The removal of scrollbars from browsers confused my parents. Instead of having up and down arrows by your content now you're just expected to just know that you scroll with your mouse / trackpad. Similarly, modern versions of Windows will just assume you know that the four squares at the bottom of your screen is where you need to click to start using your computer, and Mac will just assume you know the red dot closes the current window. These patterns probably seem obvious to us as power users, but I find average users get endlessly confused by them.

And it's not just elderly people who get tripped up by this. I've seen kids who have primarily used phones and tablets growing up get confused when they first use a desktop computer because they haven't yet learnt all the required prerequisite UI patterns. Even as a power user if you switch from Windows to Mac (or vice versa) it often takes some time just figure out all of the completely unintuitive modern UI because the UI designer is lazily assuming you already know how to do everything...

Just yesterday my girlfriend (who uses her computer almost every day) asked me for help replying to an email in outlook on her laptop. Confused I asked, "what do you mean you need help replying to an email?". Well, she was confused because she doesn't use outlook much and didn't know she needed to click the small curved arrow icon to reply to an email.
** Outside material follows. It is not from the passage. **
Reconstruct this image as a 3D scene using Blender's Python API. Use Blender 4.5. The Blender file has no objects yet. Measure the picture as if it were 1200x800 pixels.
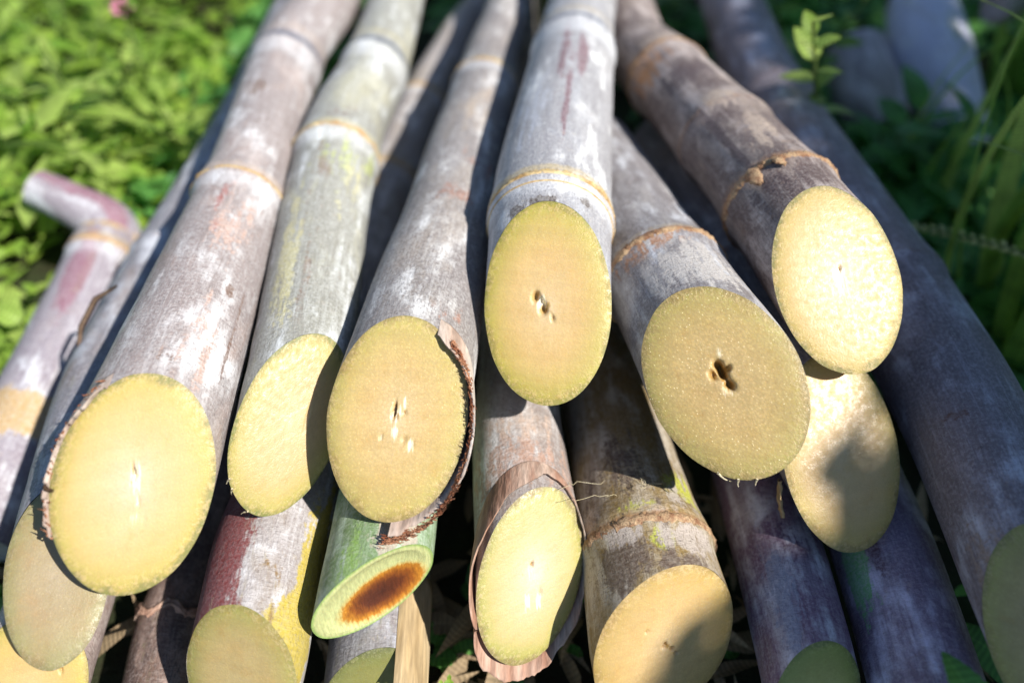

For the last 5 minutes she had been stupidly looking for a button that said "reply".

While I completely agree with your sentiment about scroll bars, I feel like this a much bigger issue and one that web developers shouldn't be required to fix. The core issue here is that your OS / browser shouldn't be hiding your scrollbar to begin with... This isn't something web developers should be addressing, but the UI designers who think it's preferable for me to have a browser URL bar that is 80% of my screen width at the expense of the word "back" on my back button.



> And it's not just elderly people who get tripped up by this. I've seen kids who have primarily used phones and tablets growing up get confused when they first use a desktop computer

It goes the other way as well lol. There's lots of ridiculous random gestures for android/iOS


In general it feels like a lot of UI design these days is optimizing for looking pretty in screenshots and photos rather than being useful as a tool, it's honestly gotten really frustrating in recent years.


A month or so ago, a screenshot of Snow-Leopad-era OS X standard UI controls made the rounds on the fediverse. One forgets so fast with incremental change, but when you take it in with some distance, it’s truly devastating how things have regressed since that time.

The Apple folk and adjacent circles like to throw around how “design is how it works™”, but design hasn’t been how it works in Macos for a while (and it’s not better anywhere else).


> These patterns probably seem obvious to us as power users, but I find average users get endlessly confused by them.

They're obvious to power users because we have seen them a million times before.

When a web developer does a custom scroll bar that is when "average" users get confused, because suddenly they're presented with something they haven't seen.

It's not too much to expect a user to know how scrolling works by default in their client operating system/browser. It _is_ asking too much to expect users to know how scrolling works when you customise how it works. Web developers should not be touching this stuff.